What you have to do = Scan the entries below and extract each line with the word "extends" in it.
==================================================
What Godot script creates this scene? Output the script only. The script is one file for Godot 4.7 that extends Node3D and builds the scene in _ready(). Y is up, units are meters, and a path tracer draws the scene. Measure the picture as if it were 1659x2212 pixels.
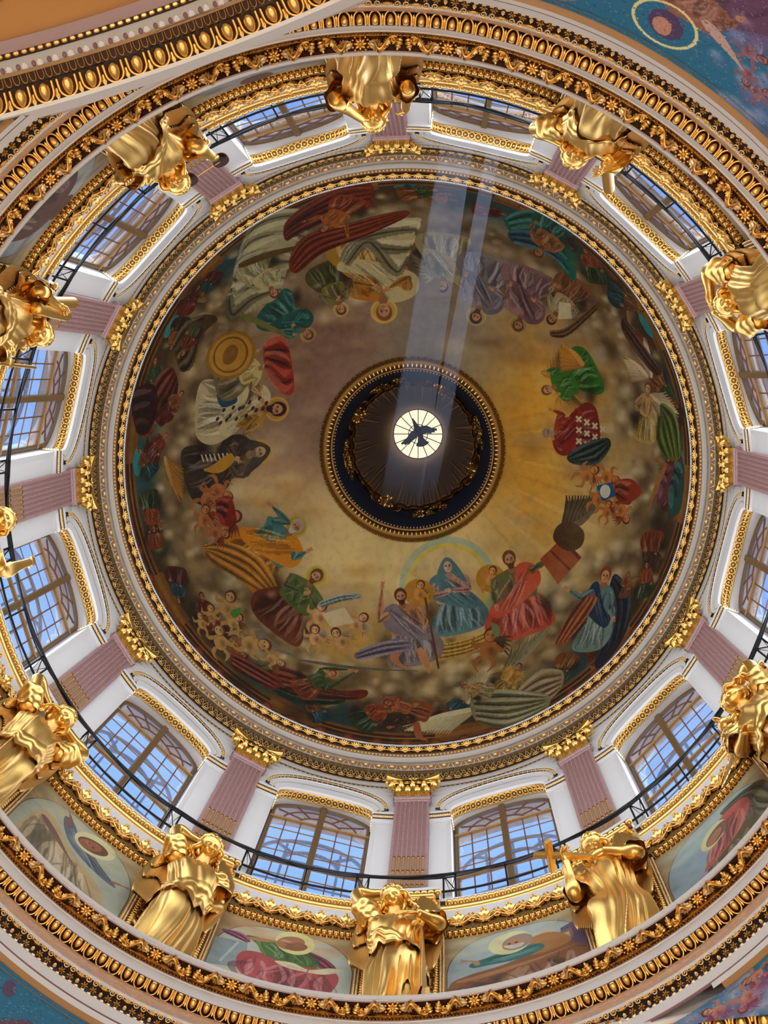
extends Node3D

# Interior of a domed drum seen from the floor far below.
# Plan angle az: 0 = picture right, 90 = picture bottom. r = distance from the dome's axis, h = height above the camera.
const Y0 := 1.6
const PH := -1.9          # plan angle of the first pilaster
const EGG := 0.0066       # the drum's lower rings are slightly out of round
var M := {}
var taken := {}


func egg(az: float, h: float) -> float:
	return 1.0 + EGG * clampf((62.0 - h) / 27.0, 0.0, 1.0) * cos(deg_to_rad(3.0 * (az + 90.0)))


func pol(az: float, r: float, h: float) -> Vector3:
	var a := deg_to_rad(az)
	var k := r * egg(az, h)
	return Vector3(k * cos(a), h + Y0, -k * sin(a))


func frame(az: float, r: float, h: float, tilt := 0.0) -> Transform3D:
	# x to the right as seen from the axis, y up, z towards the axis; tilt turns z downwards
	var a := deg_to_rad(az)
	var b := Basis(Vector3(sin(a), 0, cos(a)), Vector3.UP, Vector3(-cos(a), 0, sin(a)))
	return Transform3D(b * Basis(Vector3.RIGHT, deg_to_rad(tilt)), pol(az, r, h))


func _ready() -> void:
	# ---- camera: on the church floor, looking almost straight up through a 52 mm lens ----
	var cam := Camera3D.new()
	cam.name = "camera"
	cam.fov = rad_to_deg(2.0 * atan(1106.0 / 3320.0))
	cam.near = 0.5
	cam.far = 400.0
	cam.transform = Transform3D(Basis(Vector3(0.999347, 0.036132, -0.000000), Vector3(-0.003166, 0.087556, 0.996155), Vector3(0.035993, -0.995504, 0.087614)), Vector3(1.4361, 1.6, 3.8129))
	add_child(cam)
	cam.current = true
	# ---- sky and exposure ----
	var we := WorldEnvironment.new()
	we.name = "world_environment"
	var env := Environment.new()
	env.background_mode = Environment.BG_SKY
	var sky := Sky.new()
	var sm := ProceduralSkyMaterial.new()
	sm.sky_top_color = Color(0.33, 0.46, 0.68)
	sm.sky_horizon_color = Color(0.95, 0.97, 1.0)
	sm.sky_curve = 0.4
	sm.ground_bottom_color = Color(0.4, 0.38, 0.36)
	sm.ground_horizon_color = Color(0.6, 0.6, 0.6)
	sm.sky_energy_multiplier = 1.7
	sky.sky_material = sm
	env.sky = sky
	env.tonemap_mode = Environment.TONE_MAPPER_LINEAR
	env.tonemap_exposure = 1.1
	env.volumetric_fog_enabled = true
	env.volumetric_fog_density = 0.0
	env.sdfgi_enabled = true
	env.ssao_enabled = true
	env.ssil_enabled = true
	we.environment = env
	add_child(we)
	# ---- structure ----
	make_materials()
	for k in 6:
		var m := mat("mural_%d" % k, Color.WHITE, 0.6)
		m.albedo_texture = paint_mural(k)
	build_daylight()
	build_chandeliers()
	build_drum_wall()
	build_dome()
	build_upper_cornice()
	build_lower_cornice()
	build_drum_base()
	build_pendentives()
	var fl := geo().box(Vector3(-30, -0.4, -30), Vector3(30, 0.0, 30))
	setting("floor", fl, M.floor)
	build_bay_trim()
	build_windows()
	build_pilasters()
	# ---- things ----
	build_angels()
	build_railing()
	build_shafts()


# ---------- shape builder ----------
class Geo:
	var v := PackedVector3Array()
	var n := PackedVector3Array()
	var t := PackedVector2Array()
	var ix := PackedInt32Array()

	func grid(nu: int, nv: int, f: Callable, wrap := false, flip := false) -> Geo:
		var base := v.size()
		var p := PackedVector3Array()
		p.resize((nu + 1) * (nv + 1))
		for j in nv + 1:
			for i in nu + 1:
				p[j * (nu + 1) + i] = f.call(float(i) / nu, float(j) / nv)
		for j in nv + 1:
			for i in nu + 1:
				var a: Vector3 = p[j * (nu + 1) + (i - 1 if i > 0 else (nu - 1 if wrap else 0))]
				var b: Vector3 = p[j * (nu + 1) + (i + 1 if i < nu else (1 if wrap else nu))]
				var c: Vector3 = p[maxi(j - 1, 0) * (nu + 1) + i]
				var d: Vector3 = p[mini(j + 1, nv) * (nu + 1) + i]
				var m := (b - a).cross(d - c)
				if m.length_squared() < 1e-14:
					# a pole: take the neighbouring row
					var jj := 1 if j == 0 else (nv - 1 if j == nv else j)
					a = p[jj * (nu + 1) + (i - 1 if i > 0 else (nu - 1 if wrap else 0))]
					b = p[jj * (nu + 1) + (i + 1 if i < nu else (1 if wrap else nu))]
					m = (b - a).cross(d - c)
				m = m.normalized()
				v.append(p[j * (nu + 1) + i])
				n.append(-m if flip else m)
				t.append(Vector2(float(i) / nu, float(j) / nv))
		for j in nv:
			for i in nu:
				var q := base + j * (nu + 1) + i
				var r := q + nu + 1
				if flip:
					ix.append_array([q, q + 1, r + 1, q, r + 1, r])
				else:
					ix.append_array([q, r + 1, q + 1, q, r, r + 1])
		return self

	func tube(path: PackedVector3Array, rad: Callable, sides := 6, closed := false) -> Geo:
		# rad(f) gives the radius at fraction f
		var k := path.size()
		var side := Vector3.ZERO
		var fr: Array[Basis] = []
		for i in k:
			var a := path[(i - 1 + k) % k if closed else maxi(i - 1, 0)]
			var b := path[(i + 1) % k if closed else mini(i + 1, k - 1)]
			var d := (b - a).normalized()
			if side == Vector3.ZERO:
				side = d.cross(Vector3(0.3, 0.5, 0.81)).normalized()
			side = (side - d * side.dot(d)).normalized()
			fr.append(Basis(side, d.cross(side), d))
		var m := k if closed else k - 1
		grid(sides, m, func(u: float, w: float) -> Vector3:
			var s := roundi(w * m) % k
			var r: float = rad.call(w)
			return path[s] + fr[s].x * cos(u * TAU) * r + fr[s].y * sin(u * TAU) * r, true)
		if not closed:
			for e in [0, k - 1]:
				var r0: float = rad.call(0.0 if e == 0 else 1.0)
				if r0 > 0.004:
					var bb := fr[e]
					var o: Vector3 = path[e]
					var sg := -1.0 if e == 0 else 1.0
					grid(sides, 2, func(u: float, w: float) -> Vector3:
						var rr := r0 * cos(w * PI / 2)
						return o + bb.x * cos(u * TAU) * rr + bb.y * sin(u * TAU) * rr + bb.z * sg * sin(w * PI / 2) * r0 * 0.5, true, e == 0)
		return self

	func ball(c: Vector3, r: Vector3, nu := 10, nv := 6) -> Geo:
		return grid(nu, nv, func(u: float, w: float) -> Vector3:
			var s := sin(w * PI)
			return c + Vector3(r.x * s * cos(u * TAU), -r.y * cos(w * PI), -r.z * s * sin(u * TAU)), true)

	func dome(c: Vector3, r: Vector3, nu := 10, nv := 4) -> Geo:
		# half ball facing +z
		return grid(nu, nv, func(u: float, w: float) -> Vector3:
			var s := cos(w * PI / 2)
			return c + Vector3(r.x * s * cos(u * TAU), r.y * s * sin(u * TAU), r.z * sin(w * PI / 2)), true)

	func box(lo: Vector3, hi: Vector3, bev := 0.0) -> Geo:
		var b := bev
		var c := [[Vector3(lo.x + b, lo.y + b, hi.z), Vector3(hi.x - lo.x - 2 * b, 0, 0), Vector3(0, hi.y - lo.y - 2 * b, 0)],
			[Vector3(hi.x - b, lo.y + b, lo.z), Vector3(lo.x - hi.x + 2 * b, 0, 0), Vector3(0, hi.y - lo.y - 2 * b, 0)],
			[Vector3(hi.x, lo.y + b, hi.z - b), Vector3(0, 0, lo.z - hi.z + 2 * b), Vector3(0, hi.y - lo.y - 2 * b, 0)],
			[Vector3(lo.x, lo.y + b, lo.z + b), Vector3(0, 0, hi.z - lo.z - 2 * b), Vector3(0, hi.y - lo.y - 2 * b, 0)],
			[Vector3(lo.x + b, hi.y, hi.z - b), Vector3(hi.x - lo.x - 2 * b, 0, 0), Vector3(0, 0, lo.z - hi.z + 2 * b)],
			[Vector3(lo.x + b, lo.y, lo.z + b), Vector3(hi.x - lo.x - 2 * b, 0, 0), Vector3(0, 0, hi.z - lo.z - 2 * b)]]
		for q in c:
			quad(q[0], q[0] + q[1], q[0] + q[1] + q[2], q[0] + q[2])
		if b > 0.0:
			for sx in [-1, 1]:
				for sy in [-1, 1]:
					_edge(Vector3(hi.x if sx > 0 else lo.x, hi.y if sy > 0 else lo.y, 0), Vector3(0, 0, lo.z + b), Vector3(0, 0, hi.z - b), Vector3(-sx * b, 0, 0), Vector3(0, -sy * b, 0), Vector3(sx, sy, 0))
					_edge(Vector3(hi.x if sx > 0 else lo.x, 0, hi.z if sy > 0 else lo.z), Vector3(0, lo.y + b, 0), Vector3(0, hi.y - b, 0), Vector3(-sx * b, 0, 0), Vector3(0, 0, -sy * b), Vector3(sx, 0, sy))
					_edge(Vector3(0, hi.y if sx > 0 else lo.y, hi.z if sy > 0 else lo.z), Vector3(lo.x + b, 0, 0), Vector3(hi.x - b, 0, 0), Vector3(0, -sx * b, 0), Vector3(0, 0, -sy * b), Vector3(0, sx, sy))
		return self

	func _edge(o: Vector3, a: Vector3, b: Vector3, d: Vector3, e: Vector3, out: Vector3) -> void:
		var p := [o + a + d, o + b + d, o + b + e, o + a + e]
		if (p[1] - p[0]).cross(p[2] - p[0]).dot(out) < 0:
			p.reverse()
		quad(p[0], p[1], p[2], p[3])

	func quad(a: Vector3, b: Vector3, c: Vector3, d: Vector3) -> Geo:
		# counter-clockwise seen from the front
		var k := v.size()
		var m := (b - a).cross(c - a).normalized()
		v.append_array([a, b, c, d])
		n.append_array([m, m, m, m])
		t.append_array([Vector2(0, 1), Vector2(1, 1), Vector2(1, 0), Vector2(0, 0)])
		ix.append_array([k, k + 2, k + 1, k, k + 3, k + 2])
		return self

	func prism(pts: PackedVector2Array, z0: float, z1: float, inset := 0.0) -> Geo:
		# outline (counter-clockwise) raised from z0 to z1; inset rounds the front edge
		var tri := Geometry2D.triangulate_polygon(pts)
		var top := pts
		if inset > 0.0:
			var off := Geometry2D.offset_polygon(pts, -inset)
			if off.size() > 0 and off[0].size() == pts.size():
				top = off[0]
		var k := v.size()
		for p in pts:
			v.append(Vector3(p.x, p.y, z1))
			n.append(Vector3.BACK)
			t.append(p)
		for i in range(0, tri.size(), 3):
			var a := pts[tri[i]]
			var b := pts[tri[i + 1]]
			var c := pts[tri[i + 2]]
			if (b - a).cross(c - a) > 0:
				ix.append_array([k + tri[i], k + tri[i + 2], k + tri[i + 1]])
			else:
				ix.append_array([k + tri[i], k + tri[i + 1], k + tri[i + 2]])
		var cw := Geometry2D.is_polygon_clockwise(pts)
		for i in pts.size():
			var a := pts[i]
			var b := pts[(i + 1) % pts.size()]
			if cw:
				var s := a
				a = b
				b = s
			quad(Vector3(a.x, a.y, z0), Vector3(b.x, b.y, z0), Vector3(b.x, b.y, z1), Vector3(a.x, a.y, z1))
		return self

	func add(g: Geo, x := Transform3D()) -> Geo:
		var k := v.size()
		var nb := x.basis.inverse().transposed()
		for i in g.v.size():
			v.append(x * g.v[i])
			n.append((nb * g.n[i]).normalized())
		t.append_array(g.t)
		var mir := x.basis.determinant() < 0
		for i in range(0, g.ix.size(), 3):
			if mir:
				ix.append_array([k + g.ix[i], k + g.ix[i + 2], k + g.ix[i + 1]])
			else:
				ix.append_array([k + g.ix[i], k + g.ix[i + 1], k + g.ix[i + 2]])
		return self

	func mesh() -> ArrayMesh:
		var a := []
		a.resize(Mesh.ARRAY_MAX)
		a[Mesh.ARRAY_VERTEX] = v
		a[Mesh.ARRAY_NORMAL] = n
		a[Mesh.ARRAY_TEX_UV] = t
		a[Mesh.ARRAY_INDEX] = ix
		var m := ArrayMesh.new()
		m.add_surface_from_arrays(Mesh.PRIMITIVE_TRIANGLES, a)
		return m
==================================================
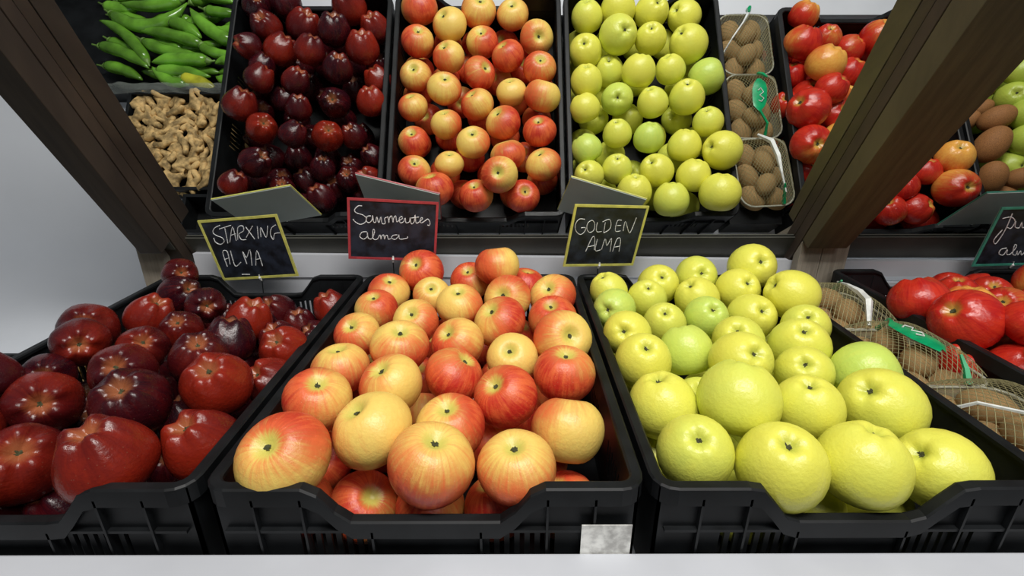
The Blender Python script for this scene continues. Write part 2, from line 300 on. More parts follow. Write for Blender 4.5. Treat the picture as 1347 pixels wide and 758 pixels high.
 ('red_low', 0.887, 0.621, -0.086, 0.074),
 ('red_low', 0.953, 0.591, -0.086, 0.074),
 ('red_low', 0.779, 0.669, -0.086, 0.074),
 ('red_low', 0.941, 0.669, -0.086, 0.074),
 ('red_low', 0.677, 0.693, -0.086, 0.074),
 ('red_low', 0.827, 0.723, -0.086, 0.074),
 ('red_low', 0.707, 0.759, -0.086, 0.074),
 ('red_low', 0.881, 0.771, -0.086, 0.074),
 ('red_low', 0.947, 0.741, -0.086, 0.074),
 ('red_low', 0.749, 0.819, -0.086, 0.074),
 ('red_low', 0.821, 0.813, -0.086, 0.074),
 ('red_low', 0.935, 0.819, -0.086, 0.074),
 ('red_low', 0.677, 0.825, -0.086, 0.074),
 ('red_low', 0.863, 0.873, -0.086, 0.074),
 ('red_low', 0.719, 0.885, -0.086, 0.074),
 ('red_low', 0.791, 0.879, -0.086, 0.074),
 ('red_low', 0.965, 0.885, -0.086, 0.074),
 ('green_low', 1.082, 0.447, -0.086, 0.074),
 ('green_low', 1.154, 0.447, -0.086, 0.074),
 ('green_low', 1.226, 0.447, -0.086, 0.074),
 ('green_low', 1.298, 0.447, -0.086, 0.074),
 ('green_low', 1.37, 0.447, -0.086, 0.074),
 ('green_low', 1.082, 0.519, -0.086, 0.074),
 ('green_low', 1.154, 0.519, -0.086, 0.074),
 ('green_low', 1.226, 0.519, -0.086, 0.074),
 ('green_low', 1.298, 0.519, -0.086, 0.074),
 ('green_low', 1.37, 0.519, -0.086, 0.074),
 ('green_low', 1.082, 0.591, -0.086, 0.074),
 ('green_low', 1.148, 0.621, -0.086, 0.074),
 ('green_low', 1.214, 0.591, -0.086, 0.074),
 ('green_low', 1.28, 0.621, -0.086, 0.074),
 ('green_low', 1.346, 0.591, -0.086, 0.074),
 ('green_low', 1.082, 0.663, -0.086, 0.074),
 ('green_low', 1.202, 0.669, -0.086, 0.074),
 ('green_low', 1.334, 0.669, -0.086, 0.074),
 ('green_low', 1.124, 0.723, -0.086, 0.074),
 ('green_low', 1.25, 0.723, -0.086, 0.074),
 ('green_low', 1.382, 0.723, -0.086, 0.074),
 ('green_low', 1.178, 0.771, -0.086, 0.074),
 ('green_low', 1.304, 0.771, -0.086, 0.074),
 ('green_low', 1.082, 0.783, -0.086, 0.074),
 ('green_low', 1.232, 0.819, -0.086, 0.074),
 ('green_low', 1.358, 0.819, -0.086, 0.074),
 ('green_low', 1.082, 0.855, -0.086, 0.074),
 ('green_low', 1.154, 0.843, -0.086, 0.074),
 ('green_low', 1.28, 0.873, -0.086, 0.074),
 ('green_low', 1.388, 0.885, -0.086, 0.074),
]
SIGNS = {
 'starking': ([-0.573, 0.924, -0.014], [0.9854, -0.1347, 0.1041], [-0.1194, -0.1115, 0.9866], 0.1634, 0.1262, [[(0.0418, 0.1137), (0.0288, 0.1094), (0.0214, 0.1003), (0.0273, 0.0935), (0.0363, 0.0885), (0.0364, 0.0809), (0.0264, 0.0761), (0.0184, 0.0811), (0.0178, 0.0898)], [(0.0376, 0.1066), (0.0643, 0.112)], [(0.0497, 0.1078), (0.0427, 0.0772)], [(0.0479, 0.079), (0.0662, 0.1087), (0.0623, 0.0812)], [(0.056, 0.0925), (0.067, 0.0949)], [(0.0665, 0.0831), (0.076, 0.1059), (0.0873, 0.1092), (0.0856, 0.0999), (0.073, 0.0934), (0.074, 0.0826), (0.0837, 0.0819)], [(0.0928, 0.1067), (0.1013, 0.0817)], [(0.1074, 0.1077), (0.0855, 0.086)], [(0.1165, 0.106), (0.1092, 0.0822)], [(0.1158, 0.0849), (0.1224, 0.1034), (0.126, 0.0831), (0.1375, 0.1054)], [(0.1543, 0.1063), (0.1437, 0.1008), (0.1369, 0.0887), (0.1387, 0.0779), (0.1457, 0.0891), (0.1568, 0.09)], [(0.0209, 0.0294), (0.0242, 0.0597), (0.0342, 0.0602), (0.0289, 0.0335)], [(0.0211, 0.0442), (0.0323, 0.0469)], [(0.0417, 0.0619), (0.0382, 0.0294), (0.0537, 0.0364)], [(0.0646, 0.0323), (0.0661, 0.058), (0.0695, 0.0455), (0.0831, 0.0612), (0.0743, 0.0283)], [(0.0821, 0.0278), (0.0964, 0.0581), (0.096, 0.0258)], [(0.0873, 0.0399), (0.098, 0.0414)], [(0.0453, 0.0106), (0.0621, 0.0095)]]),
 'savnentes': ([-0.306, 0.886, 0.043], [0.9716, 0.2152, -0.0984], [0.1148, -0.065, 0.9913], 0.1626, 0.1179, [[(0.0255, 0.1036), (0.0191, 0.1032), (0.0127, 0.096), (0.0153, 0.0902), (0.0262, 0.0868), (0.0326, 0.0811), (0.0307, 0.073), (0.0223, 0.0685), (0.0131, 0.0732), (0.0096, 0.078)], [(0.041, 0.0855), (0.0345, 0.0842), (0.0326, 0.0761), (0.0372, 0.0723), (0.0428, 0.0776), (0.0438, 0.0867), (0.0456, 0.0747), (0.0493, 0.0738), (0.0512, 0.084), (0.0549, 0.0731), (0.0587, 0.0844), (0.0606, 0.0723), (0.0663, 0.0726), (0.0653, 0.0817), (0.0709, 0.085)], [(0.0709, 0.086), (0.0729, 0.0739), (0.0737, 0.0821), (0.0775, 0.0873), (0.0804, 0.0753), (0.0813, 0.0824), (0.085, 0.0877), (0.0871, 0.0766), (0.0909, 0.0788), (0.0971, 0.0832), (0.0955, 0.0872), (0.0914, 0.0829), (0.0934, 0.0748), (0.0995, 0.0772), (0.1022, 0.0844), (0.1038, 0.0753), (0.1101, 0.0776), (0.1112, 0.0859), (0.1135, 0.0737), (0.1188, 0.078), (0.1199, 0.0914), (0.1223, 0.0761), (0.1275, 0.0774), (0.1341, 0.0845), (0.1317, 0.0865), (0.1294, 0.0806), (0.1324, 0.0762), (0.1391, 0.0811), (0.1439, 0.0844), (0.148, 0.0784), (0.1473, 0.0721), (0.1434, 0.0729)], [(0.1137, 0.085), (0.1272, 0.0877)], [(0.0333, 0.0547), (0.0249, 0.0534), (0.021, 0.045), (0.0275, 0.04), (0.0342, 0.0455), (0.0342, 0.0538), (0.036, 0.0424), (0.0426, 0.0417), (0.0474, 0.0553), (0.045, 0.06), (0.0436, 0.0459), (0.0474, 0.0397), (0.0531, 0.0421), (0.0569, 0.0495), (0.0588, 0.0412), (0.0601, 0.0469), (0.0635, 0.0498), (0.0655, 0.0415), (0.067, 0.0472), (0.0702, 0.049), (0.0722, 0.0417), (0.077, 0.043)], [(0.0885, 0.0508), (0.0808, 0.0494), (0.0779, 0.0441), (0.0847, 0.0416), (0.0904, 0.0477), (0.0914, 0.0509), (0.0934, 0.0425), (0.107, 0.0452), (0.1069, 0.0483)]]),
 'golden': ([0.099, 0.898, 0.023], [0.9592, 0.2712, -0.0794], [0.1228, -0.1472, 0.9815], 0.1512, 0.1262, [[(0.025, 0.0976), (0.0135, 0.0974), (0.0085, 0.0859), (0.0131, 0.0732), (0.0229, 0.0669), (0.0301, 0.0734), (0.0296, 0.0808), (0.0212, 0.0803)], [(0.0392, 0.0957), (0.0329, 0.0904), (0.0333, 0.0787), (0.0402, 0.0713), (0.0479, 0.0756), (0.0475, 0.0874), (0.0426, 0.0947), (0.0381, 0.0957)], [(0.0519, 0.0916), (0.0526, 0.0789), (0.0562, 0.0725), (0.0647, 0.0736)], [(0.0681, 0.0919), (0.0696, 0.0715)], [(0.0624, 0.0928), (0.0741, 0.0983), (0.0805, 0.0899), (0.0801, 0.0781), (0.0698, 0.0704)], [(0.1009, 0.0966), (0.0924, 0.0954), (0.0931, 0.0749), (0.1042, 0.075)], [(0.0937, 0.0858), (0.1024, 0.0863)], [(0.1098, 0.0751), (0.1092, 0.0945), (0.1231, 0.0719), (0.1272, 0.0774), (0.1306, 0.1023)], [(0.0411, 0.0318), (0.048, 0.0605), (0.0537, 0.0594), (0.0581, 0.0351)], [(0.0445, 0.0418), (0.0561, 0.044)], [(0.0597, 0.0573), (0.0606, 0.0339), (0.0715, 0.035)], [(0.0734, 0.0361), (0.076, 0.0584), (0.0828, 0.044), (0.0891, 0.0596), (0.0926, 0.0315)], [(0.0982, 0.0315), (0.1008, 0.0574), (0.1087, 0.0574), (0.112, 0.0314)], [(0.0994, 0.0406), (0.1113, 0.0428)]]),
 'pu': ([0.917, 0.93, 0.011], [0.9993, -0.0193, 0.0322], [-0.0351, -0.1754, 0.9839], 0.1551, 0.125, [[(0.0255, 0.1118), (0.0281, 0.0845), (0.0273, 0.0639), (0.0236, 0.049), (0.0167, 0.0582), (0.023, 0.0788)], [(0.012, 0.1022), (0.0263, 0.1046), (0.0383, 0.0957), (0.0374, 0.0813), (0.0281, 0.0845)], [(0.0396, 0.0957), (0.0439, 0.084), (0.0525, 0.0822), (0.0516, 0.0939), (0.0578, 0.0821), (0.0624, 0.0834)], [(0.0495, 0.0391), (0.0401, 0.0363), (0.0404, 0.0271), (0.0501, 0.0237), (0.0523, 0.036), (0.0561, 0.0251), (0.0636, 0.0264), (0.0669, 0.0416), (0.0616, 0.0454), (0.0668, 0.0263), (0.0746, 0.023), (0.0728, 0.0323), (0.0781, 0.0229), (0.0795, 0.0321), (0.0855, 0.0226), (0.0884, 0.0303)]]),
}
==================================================
Result for this task =
What Godot script creates this scene? Output the script only. The script is one file for Godot 4.7 that extends Node3D and builds the scene in _ready(). Y is up, units are meters, and a path tracer draws the scene. Measure the picture as if it were 1659x2212 pixels.
extends Node3D